* _GIVEN INSTRUCTION_:
Read through the data and report every line in which the word "field" occurs.

* _RECORDS PROVIDED_:

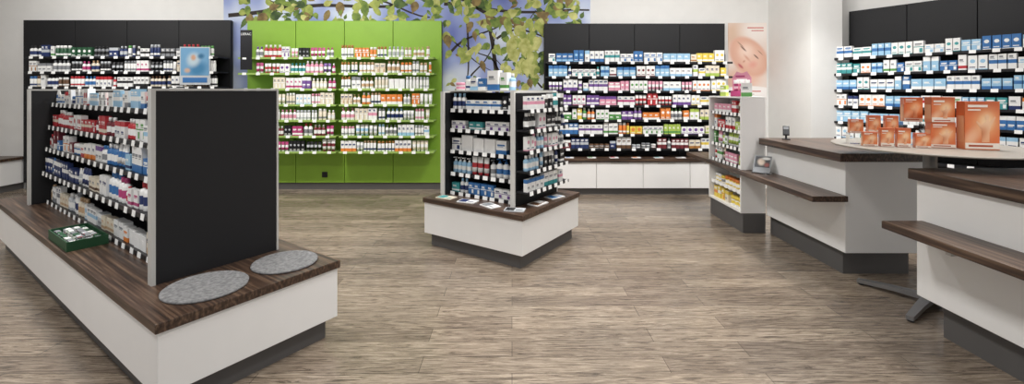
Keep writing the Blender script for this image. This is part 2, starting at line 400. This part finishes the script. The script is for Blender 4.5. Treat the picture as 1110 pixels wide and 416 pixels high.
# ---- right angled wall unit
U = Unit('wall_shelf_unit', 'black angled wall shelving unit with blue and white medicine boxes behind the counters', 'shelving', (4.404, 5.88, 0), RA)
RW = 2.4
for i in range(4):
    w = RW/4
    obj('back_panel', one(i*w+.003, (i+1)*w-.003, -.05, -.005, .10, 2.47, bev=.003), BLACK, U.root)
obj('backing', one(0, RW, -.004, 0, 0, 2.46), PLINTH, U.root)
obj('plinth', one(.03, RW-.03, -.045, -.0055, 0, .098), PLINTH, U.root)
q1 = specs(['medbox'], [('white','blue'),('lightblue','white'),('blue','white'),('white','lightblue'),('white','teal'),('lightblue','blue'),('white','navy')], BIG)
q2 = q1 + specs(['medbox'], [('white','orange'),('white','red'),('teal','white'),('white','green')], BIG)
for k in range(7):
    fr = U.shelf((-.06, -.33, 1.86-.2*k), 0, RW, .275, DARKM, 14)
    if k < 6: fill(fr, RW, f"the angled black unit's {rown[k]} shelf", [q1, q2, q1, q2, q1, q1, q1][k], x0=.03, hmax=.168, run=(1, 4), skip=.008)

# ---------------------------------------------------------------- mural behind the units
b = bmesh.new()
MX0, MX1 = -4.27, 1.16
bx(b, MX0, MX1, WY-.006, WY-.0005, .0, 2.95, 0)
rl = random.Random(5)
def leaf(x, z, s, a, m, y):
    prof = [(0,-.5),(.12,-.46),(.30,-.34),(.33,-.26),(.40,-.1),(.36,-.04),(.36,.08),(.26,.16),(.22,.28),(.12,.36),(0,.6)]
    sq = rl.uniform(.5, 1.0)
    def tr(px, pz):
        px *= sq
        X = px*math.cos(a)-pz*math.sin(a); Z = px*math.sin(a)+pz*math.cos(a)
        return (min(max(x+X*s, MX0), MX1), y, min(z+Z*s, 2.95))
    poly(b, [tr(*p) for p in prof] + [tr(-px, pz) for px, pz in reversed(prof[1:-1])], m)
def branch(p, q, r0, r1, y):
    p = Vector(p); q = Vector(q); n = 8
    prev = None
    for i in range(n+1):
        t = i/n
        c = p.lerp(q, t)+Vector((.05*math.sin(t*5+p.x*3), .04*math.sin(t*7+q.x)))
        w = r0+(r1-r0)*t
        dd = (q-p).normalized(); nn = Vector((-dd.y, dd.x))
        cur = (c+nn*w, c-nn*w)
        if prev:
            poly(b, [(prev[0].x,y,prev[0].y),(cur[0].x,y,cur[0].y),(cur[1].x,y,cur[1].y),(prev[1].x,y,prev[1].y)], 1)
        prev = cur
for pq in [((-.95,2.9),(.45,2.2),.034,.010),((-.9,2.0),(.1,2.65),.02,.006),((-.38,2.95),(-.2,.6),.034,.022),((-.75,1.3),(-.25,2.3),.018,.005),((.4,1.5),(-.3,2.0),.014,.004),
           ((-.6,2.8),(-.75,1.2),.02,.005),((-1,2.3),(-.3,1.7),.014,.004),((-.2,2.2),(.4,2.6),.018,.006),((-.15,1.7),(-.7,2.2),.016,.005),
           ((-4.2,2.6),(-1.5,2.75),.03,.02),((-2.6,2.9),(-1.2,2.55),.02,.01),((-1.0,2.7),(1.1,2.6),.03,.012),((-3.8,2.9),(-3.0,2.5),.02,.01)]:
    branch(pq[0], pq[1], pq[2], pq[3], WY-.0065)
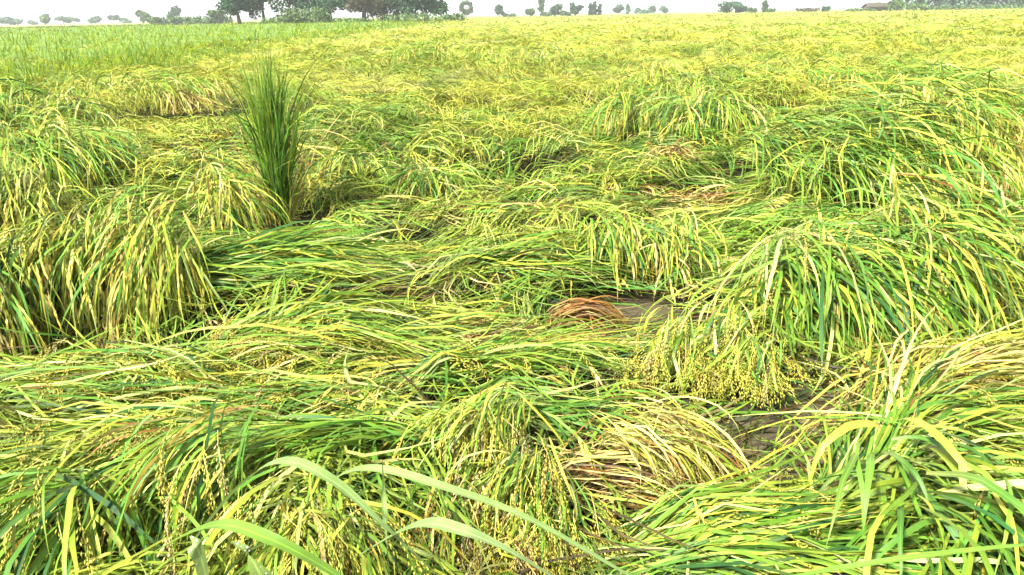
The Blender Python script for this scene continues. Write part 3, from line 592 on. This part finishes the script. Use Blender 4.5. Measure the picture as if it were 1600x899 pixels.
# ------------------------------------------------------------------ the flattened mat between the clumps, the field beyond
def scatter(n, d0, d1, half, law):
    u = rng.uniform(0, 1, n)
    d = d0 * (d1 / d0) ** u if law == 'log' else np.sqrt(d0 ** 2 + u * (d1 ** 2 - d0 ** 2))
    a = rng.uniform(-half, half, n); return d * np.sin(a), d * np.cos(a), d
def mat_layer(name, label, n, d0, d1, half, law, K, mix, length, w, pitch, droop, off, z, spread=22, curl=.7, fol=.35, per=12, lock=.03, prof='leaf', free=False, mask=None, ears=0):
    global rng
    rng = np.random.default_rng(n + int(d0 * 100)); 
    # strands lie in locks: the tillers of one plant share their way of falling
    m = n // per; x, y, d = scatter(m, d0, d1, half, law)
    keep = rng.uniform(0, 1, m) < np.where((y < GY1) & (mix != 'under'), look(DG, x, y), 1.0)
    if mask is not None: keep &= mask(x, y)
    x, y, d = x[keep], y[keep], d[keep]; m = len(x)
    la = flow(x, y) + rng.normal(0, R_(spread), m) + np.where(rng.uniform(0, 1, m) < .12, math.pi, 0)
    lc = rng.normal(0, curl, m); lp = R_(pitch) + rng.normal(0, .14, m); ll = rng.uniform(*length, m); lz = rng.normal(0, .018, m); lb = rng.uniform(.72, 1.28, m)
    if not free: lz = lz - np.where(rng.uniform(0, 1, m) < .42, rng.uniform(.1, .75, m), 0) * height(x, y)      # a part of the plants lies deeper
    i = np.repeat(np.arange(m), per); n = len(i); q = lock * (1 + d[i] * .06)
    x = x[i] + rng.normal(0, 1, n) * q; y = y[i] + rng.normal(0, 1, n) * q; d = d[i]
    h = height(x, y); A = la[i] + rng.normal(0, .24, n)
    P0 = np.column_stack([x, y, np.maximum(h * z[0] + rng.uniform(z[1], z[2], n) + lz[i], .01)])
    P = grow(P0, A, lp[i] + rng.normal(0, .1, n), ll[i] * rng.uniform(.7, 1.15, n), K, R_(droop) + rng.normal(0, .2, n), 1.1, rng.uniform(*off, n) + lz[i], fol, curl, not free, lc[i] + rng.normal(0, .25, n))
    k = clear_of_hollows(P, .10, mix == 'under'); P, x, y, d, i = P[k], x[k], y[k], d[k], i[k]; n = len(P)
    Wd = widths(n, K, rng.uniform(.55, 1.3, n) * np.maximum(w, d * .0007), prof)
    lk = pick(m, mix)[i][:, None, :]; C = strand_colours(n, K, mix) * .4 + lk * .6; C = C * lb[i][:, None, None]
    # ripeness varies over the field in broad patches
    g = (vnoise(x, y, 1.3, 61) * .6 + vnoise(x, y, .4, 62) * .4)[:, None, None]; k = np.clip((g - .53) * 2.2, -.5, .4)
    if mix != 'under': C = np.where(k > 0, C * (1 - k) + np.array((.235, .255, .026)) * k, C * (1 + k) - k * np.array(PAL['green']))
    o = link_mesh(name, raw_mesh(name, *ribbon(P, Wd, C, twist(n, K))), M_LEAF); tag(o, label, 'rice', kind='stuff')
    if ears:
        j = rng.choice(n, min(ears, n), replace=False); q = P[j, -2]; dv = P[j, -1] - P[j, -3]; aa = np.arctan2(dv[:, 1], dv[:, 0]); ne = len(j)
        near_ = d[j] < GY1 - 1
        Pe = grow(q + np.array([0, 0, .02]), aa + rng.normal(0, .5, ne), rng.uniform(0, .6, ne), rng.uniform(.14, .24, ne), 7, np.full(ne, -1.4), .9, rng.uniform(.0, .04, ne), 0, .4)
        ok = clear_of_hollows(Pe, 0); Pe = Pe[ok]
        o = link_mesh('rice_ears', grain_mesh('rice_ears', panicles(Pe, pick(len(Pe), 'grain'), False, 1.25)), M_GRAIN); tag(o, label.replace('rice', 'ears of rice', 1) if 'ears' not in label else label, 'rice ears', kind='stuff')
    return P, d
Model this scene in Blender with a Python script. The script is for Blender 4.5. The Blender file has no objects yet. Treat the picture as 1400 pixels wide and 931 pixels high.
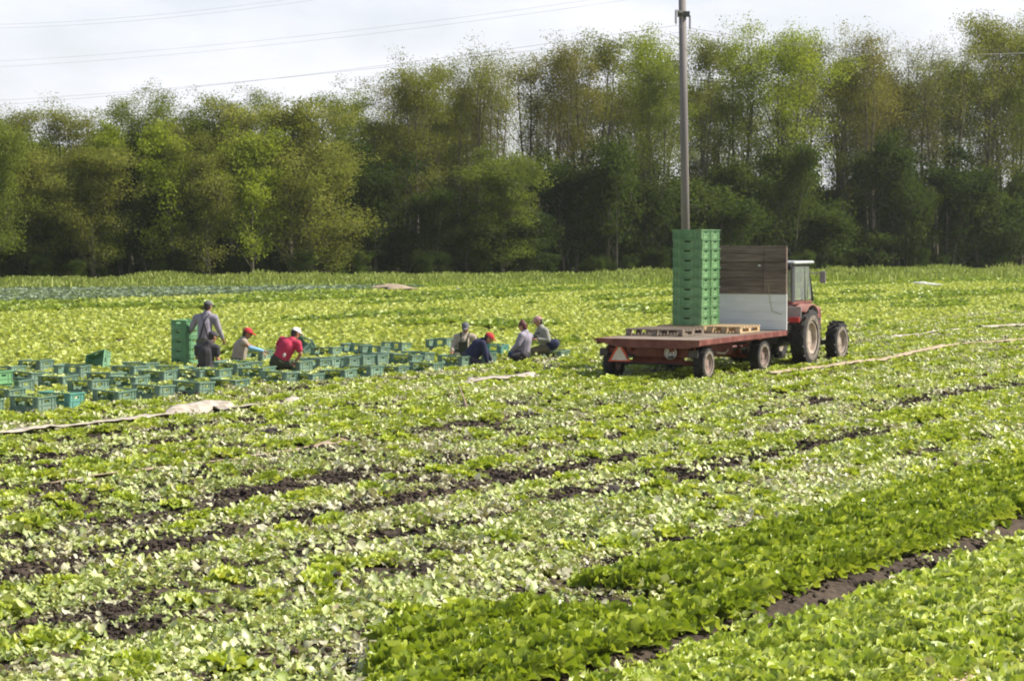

* _ANSWER_:
# ------------------------------------------------------------------ the flattened mat between the clumps, the field beyond
    # ripeness varies over the field in broad patches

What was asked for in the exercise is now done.